Quantcast
The Foreman Forecast: The primary issue – Metro US

The Foreman Forecast: The primary issue

The Foreman Forecast: The primary issue
Getty Images

As much as people worry about being attacked by a shark, hit by lightning or trapped in a cab with Pauly Shore, such events are thankfully rare. If you are the president of the United States, here is something else you can add to the “long odds” list: Getting challenged for your own party’s nomination when re-election time rolls around. But Donald Trump may be tinkering with that likelihood.

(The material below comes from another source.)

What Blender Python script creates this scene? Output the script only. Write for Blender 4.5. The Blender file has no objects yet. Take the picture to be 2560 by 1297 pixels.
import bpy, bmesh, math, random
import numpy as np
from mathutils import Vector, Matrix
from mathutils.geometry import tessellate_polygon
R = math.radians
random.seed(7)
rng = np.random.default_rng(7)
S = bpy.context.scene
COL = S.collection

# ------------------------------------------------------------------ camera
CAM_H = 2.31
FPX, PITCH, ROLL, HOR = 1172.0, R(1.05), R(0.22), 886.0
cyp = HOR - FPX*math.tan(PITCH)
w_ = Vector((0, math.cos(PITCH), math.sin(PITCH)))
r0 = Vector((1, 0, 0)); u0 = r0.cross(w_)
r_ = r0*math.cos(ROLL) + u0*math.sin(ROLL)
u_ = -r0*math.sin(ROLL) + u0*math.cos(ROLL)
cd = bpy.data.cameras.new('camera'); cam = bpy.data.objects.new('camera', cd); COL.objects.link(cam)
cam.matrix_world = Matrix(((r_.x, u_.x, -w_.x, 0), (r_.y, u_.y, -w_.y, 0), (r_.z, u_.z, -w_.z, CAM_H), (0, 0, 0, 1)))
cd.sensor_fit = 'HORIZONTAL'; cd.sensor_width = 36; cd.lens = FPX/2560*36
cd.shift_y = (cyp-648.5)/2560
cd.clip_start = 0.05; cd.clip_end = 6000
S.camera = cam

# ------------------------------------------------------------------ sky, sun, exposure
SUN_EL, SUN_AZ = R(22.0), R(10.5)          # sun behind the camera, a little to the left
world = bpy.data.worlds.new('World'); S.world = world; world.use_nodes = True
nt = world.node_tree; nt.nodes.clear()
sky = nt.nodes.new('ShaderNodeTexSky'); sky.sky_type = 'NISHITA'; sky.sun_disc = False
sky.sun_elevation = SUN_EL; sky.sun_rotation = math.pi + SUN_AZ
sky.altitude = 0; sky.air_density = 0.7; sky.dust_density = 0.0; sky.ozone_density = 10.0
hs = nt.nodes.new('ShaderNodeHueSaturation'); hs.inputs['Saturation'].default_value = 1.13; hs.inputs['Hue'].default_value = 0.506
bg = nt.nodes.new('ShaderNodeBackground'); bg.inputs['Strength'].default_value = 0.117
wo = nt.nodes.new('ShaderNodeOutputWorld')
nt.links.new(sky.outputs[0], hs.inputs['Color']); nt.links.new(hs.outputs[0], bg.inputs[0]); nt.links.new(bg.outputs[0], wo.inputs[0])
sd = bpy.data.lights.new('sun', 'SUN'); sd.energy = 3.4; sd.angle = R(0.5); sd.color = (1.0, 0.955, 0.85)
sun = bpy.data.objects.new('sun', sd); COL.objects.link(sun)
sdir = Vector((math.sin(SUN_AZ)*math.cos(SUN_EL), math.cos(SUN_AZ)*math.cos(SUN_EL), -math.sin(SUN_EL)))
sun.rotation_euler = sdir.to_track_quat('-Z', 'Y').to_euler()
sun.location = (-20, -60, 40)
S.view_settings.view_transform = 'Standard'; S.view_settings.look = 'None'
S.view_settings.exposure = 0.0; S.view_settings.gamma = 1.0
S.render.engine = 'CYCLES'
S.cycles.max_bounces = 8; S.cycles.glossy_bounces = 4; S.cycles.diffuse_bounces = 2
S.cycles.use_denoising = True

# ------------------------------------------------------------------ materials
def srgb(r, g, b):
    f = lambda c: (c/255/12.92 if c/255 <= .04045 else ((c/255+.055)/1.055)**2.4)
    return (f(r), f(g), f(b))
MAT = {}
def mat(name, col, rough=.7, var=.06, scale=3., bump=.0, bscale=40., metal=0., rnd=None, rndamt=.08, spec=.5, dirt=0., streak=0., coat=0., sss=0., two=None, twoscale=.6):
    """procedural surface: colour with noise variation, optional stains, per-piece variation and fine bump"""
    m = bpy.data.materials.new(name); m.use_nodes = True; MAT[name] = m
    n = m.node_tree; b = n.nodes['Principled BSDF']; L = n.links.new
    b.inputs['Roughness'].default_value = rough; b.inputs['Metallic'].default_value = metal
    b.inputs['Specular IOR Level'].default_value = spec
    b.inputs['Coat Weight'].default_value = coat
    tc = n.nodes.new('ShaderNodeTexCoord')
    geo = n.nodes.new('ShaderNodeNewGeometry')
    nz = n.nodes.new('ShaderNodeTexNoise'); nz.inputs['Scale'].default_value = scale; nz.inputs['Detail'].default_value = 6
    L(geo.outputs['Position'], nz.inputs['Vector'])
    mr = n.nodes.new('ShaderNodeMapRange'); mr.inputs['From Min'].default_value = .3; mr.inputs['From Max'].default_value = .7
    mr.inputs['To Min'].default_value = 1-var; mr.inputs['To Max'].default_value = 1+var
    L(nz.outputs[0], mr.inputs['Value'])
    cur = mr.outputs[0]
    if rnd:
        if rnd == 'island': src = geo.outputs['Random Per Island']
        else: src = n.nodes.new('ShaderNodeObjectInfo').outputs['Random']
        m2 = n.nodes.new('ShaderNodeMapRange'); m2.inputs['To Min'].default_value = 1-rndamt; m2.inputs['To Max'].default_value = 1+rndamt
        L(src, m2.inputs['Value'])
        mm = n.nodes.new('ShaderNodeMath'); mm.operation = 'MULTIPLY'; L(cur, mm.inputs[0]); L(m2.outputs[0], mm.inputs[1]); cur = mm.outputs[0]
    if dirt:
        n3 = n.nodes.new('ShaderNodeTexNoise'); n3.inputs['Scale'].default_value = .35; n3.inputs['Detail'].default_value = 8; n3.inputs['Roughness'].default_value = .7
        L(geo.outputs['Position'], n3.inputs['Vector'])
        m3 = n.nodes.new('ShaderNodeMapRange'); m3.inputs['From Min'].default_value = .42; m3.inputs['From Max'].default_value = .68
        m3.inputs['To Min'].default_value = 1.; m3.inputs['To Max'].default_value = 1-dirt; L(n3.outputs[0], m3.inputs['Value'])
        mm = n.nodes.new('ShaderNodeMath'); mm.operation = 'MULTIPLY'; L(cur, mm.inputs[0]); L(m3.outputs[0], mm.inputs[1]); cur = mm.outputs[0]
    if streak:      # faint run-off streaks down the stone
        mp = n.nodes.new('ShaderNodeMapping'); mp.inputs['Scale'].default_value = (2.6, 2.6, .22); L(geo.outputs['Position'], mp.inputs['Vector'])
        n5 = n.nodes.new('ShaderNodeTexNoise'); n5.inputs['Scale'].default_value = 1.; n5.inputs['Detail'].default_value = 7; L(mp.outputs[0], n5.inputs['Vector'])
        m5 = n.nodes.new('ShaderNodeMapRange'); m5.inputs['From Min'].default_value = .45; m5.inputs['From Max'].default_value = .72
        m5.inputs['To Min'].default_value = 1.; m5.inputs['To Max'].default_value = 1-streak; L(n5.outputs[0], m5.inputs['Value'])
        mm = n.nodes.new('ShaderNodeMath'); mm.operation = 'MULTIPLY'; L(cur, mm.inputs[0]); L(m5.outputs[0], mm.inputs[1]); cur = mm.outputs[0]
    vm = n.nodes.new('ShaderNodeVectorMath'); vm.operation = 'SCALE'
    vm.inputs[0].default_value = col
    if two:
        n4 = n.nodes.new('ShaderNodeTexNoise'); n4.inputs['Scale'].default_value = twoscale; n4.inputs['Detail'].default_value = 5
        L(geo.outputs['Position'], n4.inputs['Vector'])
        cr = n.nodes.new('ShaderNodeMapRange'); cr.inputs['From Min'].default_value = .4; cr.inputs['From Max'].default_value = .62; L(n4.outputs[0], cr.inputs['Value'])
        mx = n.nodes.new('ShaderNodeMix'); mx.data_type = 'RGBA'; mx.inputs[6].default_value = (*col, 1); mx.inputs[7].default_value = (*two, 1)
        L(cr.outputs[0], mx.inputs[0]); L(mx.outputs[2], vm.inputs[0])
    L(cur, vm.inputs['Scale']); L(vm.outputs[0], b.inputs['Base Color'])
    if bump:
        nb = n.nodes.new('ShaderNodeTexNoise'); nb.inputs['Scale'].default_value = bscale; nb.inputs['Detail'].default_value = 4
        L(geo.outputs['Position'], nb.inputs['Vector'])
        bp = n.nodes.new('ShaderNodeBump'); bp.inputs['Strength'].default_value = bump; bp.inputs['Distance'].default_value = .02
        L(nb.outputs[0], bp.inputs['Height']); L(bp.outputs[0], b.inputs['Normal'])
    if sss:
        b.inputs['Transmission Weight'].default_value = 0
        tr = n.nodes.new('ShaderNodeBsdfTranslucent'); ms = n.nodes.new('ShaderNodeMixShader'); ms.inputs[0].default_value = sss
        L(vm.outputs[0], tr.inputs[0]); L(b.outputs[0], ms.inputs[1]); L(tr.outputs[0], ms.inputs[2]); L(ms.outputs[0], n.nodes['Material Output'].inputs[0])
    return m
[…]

His combative, nontraditional and, so far, not entirely effective way of running the White House has sent seismic tremors rumbling beneath Congressional Republicans. Some are already shrugging when asked if this is the man they want in 2020. Arizona Sen. Jeff Flake insists President Trump is “inviting” a primary challenge. Granted, Flake is no Trump fan, but hearing anyone from a sitting president’s party publicly voice such heresy is startling.

President Trump clearly wants to be re-elected. He is already holding campaign events as if the vote is coming up this November, not three and a half years from now. He is flinging around the crackling language of the campaign trail, rallying donors, slamming the media and lashing out at anyone who even hints he might not be the right person for the job.

So why are members of his party pushing back? Because he is waging war on them almost as much as on the Democrats. His Twitter feed routinely savages GOP leaders and elected members. He blames them seemingly every time one of his legislative initiatives falls flat. In short, he often acts as if the interests of Donald Trump have nothing to do with the interests of the party … and many in that party are now returning the favor.

Granted, the election is far off, they could all patch things up, and incumbents usually get the party’s nod in re-election bids even if there are hard feelings. But the fact that these questions are being raised this early in the process ought to be a warning to the president’s team – he’s making Congressional Republicans uneasy, he’s not delivering the kind of leadership many of them can follow, and the long odds against a Republican revolt may be getting shorter.